Robust registration and learning using multi-radii spherical polar Fourier transform

This paper presents effective methods using spherical polar Fourier transform data for two different appli-cations, with active areas of research, one as a conventional volumetric registration algorithm and other as machine learning classification network. For registration purposes the proposed method has the following advantageous features: (i) it is a unique and effective technique for estimating up to 7 degrees of freedom for 3D volumetric registration, that has a closed-form solution for 3D rotation estimation, and which does not resort to recurrence relations or search for point correspondences between two objects/volumes, (ii) it allows for robust rotation estimation determined simultaneously on multiple spectral spheres, therefore complete stack of such spherical layers can be processed concurrently to obtain accurate and optimal all three angles, and (iii) it has the ability to handle arbitrary large rotation angles, is shown to be robust against the presence of noise, holes/missing data, and partial overlaps.

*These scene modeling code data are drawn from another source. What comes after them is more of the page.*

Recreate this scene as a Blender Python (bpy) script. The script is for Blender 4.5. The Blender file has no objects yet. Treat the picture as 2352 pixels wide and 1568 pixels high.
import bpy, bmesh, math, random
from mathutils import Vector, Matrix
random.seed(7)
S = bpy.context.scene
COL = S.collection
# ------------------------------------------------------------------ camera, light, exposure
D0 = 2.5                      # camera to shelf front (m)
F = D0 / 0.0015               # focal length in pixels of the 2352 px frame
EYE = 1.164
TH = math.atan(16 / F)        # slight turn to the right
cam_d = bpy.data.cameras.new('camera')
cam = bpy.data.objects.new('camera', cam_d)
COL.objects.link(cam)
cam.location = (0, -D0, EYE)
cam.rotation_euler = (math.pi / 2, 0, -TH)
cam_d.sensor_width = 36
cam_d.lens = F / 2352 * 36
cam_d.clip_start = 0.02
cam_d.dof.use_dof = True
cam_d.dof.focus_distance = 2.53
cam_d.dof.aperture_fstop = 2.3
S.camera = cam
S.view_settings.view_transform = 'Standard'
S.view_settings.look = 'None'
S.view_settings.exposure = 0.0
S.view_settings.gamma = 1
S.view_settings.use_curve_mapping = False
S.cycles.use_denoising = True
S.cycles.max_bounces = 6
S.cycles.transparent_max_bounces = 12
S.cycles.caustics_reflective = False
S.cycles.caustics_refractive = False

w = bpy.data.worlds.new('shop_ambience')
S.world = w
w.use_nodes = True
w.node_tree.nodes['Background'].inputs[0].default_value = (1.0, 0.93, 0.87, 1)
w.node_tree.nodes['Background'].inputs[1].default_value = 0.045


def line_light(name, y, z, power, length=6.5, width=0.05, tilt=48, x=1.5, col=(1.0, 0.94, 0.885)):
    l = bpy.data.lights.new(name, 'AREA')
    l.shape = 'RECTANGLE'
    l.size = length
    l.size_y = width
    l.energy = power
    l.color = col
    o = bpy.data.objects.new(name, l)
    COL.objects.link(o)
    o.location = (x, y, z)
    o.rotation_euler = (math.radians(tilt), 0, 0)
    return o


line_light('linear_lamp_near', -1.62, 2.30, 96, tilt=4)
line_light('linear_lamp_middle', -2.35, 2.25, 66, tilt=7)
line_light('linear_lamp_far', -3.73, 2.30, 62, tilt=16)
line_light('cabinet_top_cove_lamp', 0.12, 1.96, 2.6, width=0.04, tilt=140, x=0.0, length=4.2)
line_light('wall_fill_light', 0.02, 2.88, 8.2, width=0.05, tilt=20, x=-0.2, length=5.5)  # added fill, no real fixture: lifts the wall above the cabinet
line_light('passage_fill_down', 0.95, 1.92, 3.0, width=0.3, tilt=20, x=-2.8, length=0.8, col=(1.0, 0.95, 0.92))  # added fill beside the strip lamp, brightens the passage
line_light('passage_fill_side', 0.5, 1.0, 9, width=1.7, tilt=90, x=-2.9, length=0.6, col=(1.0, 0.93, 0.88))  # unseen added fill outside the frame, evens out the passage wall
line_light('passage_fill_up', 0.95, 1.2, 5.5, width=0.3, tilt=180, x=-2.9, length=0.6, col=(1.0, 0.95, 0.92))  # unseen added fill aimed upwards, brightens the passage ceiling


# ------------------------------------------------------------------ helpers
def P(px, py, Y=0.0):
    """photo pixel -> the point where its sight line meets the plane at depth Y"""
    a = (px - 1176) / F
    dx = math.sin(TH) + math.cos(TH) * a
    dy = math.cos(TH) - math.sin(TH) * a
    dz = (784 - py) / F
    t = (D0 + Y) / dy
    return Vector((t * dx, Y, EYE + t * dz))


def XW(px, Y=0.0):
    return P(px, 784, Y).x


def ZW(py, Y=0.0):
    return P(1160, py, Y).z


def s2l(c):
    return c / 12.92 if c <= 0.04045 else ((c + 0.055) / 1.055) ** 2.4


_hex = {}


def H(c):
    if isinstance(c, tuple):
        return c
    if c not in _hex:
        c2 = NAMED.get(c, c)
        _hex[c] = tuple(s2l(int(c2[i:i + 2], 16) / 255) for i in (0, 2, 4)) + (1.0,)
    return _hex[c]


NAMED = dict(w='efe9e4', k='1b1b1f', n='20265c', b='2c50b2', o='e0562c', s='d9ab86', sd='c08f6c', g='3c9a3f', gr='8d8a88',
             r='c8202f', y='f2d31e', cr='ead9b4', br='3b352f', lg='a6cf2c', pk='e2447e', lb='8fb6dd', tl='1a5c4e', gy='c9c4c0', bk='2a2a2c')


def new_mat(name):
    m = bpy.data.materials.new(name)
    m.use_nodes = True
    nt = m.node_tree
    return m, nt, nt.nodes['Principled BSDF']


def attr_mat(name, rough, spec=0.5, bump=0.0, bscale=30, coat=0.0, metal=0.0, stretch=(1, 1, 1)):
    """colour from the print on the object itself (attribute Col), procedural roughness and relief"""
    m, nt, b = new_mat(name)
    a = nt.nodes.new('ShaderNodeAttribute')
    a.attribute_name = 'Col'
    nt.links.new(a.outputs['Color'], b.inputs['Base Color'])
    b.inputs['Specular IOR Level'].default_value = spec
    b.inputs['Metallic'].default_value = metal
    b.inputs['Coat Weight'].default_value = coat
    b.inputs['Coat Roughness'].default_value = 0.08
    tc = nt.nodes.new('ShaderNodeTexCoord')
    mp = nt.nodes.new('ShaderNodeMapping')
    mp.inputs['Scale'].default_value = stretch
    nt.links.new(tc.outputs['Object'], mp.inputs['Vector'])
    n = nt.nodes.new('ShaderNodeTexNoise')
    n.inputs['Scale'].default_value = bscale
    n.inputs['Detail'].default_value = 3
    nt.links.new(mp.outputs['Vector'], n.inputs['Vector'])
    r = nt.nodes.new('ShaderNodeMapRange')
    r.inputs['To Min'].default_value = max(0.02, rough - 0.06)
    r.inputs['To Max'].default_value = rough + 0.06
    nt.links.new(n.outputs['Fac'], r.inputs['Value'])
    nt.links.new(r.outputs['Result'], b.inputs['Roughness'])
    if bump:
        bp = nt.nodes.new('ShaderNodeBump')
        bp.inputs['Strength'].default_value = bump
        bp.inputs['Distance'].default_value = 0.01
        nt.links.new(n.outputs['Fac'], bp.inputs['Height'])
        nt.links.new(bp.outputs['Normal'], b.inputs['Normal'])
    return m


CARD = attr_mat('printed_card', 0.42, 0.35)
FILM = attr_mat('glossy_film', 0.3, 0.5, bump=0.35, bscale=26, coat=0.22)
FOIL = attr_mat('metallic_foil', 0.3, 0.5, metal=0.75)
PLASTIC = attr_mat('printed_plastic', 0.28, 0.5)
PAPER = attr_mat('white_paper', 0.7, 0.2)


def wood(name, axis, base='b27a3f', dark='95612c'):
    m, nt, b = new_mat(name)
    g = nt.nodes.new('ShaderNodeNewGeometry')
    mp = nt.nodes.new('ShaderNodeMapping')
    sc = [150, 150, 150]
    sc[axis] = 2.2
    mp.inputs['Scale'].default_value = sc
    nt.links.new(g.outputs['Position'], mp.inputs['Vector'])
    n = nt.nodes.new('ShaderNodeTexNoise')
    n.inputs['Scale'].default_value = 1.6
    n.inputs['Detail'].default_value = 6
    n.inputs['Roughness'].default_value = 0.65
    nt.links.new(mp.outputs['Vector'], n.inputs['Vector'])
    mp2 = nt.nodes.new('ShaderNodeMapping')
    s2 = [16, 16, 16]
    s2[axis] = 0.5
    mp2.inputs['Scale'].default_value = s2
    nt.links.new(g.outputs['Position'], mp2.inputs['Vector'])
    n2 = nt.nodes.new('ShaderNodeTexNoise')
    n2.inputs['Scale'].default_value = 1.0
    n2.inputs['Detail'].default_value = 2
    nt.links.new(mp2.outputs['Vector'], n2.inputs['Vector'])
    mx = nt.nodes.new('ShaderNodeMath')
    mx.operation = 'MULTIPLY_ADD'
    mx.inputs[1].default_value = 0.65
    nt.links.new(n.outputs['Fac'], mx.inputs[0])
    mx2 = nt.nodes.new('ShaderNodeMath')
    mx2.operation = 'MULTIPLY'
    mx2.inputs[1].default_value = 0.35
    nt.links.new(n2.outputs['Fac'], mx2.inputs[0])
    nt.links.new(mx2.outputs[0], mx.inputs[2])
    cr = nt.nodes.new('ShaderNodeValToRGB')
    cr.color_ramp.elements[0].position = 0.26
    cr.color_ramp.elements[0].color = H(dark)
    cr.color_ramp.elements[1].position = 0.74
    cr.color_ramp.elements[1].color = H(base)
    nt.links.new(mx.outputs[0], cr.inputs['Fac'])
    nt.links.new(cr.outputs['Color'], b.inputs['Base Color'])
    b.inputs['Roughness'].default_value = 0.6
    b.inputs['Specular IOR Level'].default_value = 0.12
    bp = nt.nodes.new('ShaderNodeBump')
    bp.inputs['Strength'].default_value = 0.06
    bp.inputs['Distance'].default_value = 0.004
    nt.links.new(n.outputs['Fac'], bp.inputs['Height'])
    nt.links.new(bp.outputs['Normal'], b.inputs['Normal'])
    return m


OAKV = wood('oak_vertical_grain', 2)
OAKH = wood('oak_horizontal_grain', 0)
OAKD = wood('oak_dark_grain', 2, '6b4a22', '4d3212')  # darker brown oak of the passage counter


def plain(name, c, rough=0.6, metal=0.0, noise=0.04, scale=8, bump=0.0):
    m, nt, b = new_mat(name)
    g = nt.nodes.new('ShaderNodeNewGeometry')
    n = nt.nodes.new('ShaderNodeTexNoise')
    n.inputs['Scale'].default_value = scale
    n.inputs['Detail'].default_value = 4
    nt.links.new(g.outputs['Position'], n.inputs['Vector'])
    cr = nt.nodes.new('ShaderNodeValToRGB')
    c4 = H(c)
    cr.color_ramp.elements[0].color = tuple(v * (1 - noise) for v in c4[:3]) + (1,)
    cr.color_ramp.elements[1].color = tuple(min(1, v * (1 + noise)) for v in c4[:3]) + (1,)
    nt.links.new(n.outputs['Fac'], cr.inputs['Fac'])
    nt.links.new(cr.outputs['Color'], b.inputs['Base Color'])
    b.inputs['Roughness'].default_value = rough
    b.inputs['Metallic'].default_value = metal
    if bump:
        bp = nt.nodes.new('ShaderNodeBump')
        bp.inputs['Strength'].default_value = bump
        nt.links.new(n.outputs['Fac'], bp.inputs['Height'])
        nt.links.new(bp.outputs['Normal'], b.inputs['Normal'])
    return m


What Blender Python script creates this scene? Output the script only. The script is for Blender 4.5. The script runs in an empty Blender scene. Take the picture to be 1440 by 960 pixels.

We demonstrate the effectiveness of our solution with extensive experimentation, including a set of scanned MRI images, a crashed car parking dataset, and the Princeton shape benchmark dataset with hundreds of 3D objects. For the classification solution we modify and adapt an existing network in the literature, a type of spherical convolutional network, that is suitable for processing multi-radii spectral spherical data, and showcase the resulting robustness achieved in classification of objects from the ModelNet40 dataset, especially in the presence of outliers, additive noise, and missing data.